### What the task asks
Transcribe the listing below from its opening line up to and including the line that contains "return m, nt, b"; reproduce nothing else.

### Given data
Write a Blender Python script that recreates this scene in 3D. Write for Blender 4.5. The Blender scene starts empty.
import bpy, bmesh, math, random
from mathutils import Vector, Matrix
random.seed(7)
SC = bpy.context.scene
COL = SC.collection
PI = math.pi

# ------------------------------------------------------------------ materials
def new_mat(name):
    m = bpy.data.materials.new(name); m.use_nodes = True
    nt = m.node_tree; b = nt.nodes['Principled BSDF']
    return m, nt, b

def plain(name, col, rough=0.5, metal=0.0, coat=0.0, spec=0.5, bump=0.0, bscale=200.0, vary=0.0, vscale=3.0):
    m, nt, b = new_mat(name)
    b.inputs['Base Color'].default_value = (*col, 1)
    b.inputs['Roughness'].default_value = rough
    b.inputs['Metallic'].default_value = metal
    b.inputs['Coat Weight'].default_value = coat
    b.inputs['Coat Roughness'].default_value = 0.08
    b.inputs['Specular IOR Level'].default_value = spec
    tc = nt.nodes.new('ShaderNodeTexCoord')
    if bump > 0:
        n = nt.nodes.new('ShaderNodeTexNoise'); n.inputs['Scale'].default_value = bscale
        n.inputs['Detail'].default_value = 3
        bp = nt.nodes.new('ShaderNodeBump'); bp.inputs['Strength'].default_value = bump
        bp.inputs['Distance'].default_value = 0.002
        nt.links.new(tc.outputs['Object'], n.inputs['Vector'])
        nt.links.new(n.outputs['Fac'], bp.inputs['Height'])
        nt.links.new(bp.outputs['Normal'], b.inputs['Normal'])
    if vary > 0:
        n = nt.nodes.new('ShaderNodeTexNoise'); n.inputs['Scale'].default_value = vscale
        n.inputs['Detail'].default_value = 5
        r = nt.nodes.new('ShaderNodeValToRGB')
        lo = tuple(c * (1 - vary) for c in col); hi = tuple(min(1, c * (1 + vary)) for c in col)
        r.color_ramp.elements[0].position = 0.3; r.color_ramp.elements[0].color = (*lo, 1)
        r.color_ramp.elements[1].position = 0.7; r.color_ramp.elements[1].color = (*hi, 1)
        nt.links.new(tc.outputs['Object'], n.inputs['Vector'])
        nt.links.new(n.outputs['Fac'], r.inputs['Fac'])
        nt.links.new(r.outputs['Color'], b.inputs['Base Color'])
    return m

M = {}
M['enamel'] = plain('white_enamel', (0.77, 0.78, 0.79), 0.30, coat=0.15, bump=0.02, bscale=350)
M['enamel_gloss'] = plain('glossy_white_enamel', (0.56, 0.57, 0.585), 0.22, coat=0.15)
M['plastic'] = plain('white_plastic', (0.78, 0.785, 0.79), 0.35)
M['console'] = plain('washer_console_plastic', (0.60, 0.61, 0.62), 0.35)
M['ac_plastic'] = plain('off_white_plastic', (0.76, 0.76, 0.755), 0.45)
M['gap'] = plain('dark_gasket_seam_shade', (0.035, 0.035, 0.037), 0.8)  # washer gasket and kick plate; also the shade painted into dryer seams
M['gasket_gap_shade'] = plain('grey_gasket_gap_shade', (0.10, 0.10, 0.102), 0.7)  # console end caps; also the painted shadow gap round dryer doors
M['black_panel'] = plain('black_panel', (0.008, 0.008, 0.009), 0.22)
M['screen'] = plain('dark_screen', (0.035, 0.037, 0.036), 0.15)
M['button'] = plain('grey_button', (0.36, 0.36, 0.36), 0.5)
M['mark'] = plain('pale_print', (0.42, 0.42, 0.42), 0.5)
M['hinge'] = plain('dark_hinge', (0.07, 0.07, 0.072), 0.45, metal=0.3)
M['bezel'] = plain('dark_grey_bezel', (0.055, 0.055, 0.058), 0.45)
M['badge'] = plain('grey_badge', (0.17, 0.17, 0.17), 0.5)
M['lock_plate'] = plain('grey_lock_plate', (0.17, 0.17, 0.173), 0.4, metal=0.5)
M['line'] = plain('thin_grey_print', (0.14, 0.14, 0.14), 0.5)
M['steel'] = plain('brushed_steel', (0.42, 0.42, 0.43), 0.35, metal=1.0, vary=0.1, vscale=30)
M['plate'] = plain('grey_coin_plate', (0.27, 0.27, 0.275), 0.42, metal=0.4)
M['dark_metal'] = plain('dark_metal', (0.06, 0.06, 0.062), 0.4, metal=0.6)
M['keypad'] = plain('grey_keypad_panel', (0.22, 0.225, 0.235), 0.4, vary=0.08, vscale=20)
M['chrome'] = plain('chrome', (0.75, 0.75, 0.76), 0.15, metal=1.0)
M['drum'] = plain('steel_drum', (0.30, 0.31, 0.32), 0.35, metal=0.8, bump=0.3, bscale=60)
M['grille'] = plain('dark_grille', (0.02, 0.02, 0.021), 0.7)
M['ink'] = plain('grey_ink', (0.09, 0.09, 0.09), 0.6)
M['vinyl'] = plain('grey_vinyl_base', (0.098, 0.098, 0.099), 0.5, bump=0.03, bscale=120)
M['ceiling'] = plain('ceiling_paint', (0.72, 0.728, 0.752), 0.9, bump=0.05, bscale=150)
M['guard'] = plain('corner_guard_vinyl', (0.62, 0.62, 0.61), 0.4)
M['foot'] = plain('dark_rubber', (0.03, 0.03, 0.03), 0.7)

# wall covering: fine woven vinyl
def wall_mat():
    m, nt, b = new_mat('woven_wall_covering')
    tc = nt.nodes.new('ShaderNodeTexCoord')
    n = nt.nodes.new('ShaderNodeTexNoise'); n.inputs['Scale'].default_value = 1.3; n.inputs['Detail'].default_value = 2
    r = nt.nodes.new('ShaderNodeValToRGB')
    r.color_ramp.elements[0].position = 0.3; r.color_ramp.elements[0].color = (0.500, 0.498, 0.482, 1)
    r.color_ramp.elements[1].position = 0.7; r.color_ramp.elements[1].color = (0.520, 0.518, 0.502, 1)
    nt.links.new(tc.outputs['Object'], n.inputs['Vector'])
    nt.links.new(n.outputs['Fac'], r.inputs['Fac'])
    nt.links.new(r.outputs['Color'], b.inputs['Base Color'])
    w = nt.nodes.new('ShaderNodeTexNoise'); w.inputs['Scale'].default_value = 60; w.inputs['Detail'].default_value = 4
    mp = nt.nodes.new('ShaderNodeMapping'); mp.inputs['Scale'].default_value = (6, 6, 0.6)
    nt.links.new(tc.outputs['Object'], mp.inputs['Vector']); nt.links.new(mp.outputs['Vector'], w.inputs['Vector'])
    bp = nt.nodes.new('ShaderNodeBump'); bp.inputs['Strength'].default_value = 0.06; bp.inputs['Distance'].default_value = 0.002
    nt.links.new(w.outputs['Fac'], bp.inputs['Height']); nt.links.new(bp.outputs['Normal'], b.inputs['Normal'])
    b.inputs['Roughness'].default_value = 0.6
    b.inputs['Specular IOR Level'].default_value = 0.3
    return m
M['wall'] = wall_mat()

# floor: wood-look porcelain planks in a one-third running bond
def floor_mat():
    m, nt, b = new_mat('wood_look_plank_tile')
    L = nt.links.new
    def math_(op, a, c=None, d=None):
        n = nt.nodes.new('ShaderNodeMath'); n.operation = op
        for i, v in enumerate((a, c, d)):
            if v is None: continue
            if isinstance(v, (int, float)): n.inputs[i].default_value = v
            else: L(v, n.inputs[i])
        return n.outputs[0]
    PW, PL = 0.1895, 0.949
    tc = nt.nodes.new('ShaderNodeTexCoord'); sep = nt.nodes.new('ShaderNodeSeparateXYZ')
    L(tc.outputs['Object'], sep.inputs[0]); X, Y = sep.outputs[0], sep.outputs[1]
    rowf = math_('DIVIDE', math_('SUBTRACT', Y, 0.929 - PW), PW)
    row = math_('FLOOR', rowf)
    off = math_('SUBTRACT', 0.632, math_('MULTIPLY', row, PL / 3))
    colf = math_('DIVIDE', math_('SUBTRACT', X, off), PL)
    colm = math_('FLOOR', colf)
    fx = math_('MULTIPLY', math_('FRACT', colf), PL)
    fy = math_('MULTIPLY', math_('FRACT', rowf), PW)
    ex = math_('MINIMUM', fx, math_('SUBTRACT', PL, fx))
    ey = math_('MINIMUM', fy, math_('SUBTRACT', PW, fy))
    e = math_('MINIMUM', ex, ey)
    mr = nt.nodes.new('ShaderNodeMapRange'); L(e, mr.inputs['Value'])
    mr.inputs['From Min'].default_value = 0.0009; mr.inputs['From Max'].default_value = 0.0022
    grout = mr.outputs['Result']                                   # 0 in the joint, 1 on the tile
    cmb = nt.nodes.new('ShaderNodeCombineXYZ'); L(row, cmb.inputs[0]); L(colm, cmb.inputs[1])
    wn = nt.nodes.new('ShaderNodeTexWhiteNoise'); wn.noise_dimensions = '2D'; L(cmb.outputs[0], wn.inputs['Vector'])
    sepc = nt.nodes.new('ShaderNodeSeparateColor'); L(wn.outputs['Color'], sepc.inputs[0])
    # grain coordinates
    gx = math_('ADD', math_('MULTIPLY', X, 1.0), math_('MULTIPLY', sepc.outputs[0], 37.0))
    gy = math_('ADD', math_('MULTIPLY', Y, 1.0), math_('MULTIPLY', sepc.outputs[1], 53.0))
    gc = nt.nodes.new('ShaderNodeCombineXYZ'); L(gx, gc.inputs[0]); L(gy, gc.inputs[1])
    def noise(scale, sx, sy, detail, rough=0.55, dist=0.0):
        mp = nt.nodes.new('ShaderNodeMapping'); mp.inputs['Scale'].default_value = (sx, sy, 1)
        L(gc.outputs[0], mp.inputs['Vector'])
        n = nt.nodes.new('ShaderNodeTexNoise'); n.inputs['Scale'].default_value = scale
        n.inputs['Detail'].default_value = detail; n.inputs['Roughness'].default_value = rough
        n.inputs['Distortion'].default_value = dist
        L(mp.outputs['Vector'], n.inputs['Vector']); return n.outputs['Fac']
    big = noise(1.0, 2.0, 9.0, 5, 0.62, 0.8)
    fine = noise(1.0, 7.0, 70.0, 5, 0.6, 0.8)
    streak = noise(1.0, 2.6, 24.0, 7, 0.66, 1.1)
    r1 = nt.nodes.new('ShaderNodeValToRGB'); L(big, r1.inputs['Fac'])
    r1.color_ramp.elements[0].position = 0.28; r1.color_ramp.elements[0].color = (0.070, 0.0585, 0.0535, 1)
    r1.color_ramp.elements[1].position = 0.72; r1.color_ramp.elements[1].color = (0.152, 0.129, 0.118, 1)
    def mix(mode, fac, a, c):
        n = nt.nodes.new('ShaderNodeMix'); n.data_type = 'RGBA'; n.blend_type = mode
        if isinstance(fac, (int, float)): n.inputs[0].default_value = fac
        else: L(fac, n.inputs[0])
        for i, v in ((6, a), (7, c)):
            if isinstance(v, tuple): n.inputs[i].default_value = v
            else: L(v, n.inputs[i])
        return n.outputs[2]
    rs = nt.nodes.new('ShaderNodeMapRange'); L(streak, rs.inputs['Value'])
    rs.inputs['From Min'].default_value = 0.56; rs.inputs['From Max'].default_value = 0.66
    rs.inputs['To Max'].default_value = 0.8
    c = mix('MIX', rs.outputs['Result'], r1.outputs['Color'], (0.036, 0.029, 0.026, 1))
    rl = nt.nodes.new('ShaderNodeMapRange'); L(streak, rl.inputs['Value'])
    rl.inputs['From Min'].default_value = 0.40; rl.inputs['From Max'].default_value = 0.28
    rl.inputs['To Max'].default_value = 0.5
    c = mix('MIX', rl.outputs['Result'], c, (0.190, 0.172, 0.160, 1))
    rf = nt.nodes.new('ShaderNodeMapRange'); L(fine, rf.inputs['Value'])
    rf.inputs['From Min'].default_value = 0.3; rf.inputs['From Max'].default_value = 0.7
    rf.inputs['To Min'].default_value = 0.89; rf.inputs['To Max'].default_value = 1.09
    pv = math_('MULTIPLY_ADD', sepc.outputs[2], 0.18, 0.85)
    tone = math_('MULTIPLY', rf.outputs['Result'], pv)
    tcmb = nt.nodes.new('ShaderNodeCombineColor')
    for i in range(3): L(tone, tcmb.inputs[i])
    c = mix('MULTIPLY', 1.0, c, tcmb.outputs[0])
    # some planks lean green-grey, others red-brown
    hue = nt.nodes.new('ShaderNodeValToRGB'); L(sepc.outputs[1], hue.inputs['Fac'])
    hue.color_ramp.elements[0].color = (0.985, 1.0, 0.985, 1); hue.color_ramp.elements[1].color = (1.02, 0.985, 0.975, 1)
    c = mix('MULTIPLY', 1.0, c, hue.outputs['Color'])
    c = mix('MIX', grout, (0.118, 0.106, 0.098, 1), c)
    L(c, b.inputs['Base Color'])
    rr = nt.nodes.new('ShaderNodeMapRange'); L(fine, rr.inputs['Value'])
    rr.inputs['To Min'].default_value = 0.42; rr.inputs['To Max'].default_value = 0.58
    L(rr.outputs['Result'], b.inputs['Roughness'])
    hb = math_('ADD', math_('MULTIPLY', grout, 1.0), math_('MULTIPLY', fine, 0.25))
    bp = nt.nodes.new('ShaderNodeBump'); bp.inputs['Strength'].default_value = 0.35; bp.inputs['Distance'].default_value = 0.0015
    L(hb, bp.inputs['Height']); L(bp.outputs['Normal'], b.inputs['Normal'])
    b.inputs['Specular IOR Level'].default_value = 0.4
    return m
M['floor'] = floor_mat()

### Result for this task
Write a Blender Python script that recreates this scene in 3D. Write for Blender 4.5. The Blender scene starts empty.
import bpy, bmesh, math, random
from mathutils import Vector, Matrix
random.seed(7)
SC = bpy.context.scene
COL = SC.collection
PI = math.pi

# ------------------------------------------------------------------ materials
def new_mat(name):
    m = bpy.data.materials.new(name); m.use_nodes = True
    nt = m.node_tree; b = nt.nodes['Principled BSDF']
    return m, nt, b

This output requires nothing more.